Personally, if I had been a pioneer, I would have probably gotten to Wyoming and said, "You're joking, right?" I can see myself sitting next to a sagebrush and refusing to go on. I'm just that stubborn. I can also see myself continuing to walk in spite of the long spanse of nothing towards the promise of a promised land. The paradox between the two seems wide, but chances are the stubborn streak that would make refuse to continue would also be the reason I would carry on. I have serious issues with failing. I would want to sit down. I would continue to walk.

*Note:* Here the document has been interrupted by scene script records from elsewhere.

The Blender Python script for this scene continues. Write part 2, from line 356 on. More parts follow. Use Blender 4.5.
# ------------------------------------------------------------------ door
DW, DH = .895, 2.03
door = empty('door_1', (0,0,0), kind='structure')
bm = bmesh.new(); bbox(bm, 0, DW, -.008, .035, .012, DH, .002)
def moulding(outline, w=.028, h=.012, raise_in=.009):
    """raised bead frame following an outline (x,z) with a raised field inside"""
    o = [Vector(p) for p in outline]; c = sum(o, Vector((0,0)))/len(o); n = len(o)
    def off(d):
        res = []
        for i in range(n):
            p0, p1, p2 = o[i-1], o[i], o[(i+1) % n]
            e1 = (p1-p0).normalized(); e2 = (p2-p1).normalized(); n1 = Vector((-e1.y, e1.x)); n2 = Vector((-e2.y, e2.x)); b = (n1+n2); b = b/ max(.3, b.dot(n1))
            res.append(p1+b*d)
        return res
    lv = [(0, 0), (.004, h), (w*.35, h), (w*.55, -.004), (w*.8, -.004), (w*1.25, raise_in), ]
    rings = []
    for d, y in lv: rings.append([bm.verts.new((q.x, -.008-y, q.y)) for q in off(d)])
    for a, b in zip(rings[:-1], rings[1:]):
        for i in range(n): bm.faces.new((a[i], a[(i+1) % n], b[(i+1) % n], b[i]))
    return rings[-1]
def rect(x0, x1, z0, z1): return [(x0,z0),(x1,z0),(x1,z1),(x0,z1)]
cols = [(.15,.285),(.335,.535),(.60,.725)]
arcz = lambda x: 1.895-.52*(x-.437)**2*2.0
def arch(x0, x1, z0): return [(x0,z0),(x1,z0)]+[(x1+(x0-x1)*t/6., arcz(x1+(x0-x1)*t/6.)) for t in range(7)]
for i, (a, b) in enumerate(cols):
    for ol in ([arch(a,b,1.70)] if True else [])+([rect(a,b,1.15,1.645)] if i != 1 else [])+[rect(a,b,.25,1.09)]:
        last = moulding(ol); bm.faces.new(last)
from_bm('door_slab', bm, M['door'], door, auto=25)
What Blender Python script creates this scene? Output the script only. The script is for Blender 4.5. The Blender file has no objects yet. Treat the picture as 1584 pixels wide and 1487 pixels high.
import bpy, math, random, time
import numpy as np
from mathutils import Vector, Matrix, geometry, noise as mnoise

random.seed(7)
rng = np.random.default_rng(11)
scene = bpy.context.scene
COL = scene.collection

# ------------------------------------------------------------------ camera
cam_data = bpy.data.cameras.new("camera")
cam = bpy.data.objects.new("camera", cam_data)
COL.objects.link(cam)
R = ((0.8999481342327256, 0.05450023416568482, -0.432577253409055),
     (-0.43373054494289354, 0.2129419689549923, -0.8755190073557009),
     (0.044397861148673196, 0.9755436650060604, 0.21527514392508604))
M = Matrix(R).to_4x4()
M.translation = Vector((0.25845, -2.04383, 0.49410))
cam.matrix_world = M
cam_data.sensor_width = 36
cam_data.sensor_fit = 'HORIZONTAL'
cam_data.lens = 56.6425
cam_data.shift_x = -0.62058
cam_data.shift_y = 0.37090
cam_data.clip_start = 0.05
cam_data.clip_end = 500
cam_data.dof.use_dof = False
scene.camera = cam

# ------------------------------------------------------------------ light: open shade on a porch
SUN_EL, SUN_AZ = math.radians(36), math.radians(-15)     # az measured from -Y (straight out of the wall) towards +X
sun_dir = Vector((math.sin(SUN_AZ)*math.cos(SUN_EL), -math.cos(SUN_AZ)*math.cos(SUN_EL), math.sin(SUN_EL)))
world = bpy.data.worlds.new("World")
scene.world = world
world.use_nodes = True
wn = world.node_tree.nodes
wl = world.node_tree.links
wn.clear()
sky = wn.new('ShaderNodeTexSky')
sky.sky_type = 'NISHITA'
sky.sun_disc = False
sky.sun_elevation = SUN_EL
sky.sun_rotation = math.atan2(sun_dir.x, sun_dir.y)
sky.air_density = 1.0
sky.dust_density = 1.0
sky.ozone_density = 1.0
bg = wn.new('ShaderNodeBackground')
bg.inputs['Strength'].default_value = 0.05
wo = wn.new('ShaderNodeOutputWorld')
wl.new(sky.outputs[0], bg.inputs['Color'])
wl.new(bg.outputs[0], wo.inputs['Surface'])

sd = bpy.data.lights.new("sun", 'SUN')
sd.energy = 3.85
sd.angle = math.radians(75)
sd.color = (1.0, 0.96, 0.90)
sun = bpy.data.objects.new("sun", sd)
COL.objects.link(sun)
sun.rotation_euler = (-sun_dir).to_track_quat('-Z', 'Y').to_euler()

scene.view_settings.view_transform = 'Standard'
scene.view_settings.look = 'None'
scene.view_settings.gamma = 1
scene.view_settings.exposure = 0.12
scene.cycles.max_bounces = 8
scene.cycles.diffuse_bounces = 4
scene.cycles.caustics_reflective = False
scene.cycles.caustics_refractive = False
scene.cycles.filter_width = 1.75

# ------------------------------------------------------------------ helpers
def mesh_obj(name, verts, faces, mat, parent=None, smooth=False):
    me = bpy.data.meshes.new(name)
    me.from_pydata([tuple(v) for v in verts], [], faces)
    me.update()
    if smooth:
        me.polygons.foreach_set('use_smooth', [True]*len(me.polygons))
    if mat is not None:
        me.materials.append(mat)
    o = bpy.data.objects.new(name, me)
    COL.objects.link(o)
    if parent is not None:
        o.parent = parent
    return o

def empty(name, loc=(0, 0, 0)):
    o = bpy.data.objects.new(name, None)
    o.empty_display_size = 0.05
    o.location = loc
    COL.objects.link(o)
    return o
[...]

I like to think I got some of that stubborn determination from my ancestors. Maybe old Stillman carried on simply because he had too. I am sure he wanted to sit by the sagebrush and quit. Maybe he moved forward only because his stubborn streak wouldn't let him stop. I think faith is like that sometimes--continuing to walk into the unknown because we have too; because there is something inside of us that won't let us quit. Much of my life has been spent walking into the unknown and I don't suppose my experience is unique. I keep walking because their is something inside me that won't let me sit down in the sand. I am propelled by the promise of something more; some part of my life and myself I haven't seen yet or haven't become. I wonder what life still has in store for me and I keep walking just so I can find out.
I tried to post something wonderful and long and it didn't work and I lost it and now I'm too angry to post it all over again. Blast! The incoherent gist:
ReplyDeleteA. Love this post--walking into the unknown was such a tangible, literal experience for the early Saints. And yet they did it!
B. I love the name Stillman Pond. Perfectly pioneer-esque. I have a distant great-great-great aunt named "Ma-hit-able Badger" and I'm not quite certain how you spell it but that is how you pronounce it.
C. I am so deeply Pioneer Stock it is scary.
D. I love your blog.
I essentially said some of these things in my original post but far more eloquently.